Her reinvention notwithstanding, “the book business is still a thriving business,” she said at Indigo’s annual meeting on Wednesday. “What strikes us most significantly is the percentage of people whom we talk to and survey, who say they are reading both ways.”

The silver lining is a saving grace in a book-selling landscape that can’t hide from the harsh reality: About 18 per cent of readers already have moved to e-books from physical books, according to Indigo data. Industry projections suggest that within five years, as much as 50 per cent of books will be read digitally.

And while the projections will continue to strain Indigo’s bottom line, Ms. Reisman can find some comfort in the number of consumers who remain loyal to traditional books, even as they read some material on a Kobo or iPad as well.

“Some people thought that everybody would be reading digitally,” said Robert Gibson, head of research at Octagon Capital. “I don’t think that that has happened, or is going to happen.”

Ms. Reisman has reason to appreciate her customers who stick with physical books. Hardcover books generate more than twice the gross profit margins of digital books, Mr. Gibson said. “The margin on digital is skinny, skinny, skinny.”

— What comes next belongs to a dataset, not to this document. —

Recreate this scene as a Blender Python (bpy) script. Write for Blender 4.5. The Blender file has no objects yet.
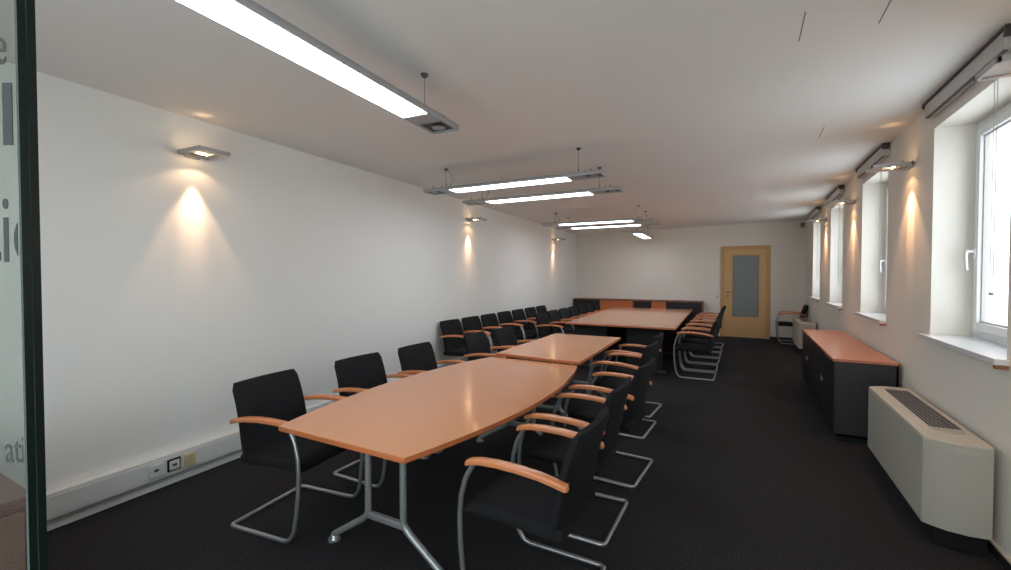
import bpy, bmesh, math, random
from mathutils import Vector, Matrix
random.seed(7)
PI=math.pi
scene=bpy.context.scene
C=scene.collection

# ------------------------------------------------------------------ camera
F_PX=442.92; YAW=math.radians(28.52); PITCH=math.radians(1.24); CH=1.45
cam_d=bpy.data.cameras.new('camera'); cam=bpy.data.objects.new('camera',cam_d); C.objects.link(cam)
cam_d.sensor_fit='HORIZONTAL'; cam_d.sensor_width=36.0; cam_d.lens=F_PX/1011*36.0
cam_d.clip_start=0.02; cam_d.clip_end=200
cam.location=(0,0,CH); cam.rotation_euler=(PI/2-PITCH,0,YAW)
scene.camera=cam
CAM_R=cam.rotation_euler.to_matrix()
def ray(x,y):
    return CAM_R@Vector(((x-505.5)/F_PX,-(y-285)/F_PX,-1))

# ------------------------------------------------------------------ view
scene.view_settings.view_transform='Standard'; scene.view_settings.look='None'
scene.view_settings.gamma=1; scene.view_settings.use_curve_mapping=False
scene.view_settings.exposure=0.72

# ------------------------------------------------------------------ materials
def s2l(c): return tuple(((v/255)/12.92 if v/255<=.04045 else ((v/255+.055)/1.055)**2.4) for v in c)
def mat(name,rgb,rough=.5,metal=0,spec=.5,bump=None,noise=None,emit=None,coat=0):
    m=bpy.data.materials.new(name); m.use_nodes=True; nt=m.node_tree; b=nt.nodes['Principled BSDF']
    b.inputs['Base Color'].default_value=(*rgb,1); b.inputs['Roughness'].default_value=rough
    b.inputs['Metallic'].default_value=metal; b.inputs['Specular IOR Level'].default_value=spec
    b.inputs['Coat Weight'].default_value=coat
    tc=nt.nodes.new('ShaderNodeTexCoord')
    if noise:   # (scale, detail, amount, stretch)
        sc,de,am,st=noise
        mp=nt.nodes.new('ShaderNodeMapping'); mp.inputs['Scale'].default_value=st
        nt.links.new(tc.outputs['Object'],mp.inputs['Vector'])
        n=nt.nodes.new('ShaderNodeTexNoise'); n.inputs['Scale'].default_value=sc; n.inputs['Detail'].default_value=de
        nt.links.new(mp.outputs['Vector'],n.inputs['Vector'])
        mx=nt.nodes.new('ShaderNodeMix'); mx.data_type='RGBA'
        mx.inputs['A'].default_value=(*[v*(1-am) for v in rgb],1); mx.inputs['B'].default_value=(*[min(1,v*(1+am)) for v in rgb],1)
        nt.links.new(n.outputs['Fac'],mx.inputs['Factor']); nt.links.new(mx.outputs['Result'],b.inputs['Base Color'])
    if bump:    # (scale, strength, distance)
        n2=nt.nodes.new('ShaderNodeTexNoise'); n2.inputs['Scale'].default_value=bump[0]; n2.inputs['Detail'].default_value=3
        nt.links.new(tc.outputs['Object'],n2.inputs['Vector'])
        bp=nt.nodes.new('ShaderNodeBump'); bp.inputs['Strength'].default_value=bump[1]; bp.inputs['Distance'].default_value=bump[2]
        nt.links.new(n2.outputs['Fac'],bp.inputs['Height']); nt.links.new(bp.outputs['Normal'],b.inputs['Normal'])
    if emit:
        b.inputs['Emission Color'].default_value=(*emit[0],1); b.inputs['Emission Strength'].default_value=emit[1]
    return m
def glassmat(name,tint,refl=1.0,rough=0.0,frost=0,frostcol=(.5,.55,.52)):
    m=bpy.data.materials.new(name); m.use_nodes=True; nt=m.node_tree; nt.nodes.remove(nt.nodes['Principled BSDF'])
    out=nt.nodes['Material Output']
    t=nt.nodes.new('ShaderNodeBsdfTransparent'); t.inputs['Color'].default_value=(*tint,1)
    g=nt.nodes.new('ShaderNodeBsdfGlossy'); g.inputs['Roughness'].default_value=rough
    fr=nt.nodes.new('ShaderNodeFresnel'); fr.inputs['IOR'].default_value=1.45
    geo=nt.nodes.new('ShaderNodeNewGeometry')
    mu=nt.nodes.new('ShaderNodeMath'); mu.operation='MULTIPLY'
    inv=nt.nodes.new('ShaderNodeMath'); inv.operation='SUBTRACT'; inv.inputs[0].default_value=1
    nt.links.new(geo.outputs['Backfacing'],inv.inputs[1])
    nt.links.new(fr.outputs['Fac'],mu.inputs[0]); nt.links.new(inv.outputs[0],mu.inputs[1])
    mx=nt.nodes.new('ShaderNodeMixShader'); m3=nt.nodes.new('ShaderNodeMath'); m3.operation='MULTIPLY'; m3.inputs[1].default_value=refl; nt.links.new(mu.outputs[0],m3.inputs[0]); nt.links.new(m3.outputs[0],mx.inputs['Fac'])
    base=t
    if frost:
        d=nt.nodes.new('ShaderNodeBsdfDiffuse'); d.inputs['Color'].default_value=(*frostcol,1)
        m2=nt.nodes.new('ShaderNodeMixShader'); m2.inputs['Fac'].default_value=frost
        nt.links.new(t.outputs[0],m2.inputs[1]); nt.links.new(d.outputs[0],m2.inputs[2]); base=m2
    nt.links.new(base.outputs[0],mx.inputs[1]); nt.links.new(g.outputs[0],mx.inputs[2])
    nt.links.new(mx.outputs[0],out.inputs['Surface'])
    return m
M={}
M['wall']=mat('white_wall_paint',(.87,.86,.825),.85,spec=.2,bump=(90,.05,.002))
M['cream_wall']=mat('cream_wall_paint',(.82,.775,.70),.85,spec=.2,bump=(90,.05,.002))
M['ceiling']=mat('ceiling_paint',(.85,.825,.795),.9,spec=.15,bump=(60,.04,.002))
M['carpet']=mat('dark_carpet',(.029,.0275,.030),1.0,spec=.15,bump=(220,1.0,.006),noise=(75,8,.95,(1,1,1)))
M['skirt_dark']=mat('dark_skirting',(.012,.011,.011),.6)
M['white_plastic']=mat('white_plastic',(.74,.74,.72),.35)
M['upvc']=mat('white_window_plastic',(.80,.81,.83),.25)
M['sill']=mat('white_sill',(.78,.78,.80),.2)
M['beech']=mat('beech_laminate',s2l((220,152,110)),.10,noise=(3,5,.05,(1,12,1)))
M['beech_edge']=mat('beech_edge_band',s2l((196,112,66)),.35,noise=(4,4,.06,(2,2,14)))
M['cab_top']=mat('cherry_cabinet_top',s2l((205,132,98)),.25,noise=(3,5,.07,(10,1,1)))
M['arm']=mat('beech_armrest_wood',s2l((216,136,90)),.25,noise=(8,4,.10,(1,9,9)),coat=.2)
M['fabric']=mat('black_fabric',(.0105,.0105,.012),.9,spec=.25,bump=(900,.5,.001),noise=(300,2,.3,(1,1,1)))
M['tube']=mat('silver_tube',(.42,.42,.43),.33,metal=.75)
M['silver']=mat('silver_painted_steel',(.40,.40,.41),.38,metal=.55)
M['lampmetal']=mat('brushed_lamp_metal',(.45,.45,.46),.45,metal=.45)
M['darkmetal']=mat('dark_recess_metal',(.09,.085,.085),.4,metal=.5)
M['black']=mat('black_plastic',(.010,.010,.011),.7,spec=.3)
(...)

The shifts have caused significant pain to Indigo, which now is investing in its burgeoning non-book business. Indigo’s EBITDA (earnings before interest, tax, depreciation and and amortization) margin tumbled to 2.8 per cent in fiscal 2012 from 8 per cent in fiscal 2008, before e-readers became a bigger force.

“The transformation we are embarked upon is a demanding multiyear effort,” Ms. Reisman said in her recent annual report. “It will certainly take a few years before our operating financial results … return to pre-e-book levels and are poised for major new growth.”

Under her transformation, Ms. Reisman is stocking up on toys, gifts, stationery and home goods to help offset the decline in Indigo’s book sales. She said on Wednesday that each of the non-book businesses is growing “very nicely.”

Along with its e-book challenge, the retailer also battles U.S.-based discount giants Wal-Mart, Costco and online specialist Amazon.com, which offer heavy markdowns on books. By next March, Indigo will feel further strains when U.S. cheap-chic purveyor Target Corp. starts to open its first stores in Canada.

The federal government is reviewing Target’s move here to determine whether its bookshelves and cultural products will carry enough homegrown content.

In 2010, Ottawa weighed Amazon.com’s proposal to set up its own warehouse here. It gave the online retailer its nod, with the condition that Amazon.com invest more than $20-million, including $1.5-million for cultural events and awards and for promoting Canadian-authored books abroad.

Indigo is looking for a boost. Its fourth-quarter results swung to a profit because of the sale of its Kobo e-reader business. However, excluding one-time items such as the Kobo gain, its loss widened to $15.3-million from $13.7-million a year earlier. Revenue slipped to $196-million from $200-million.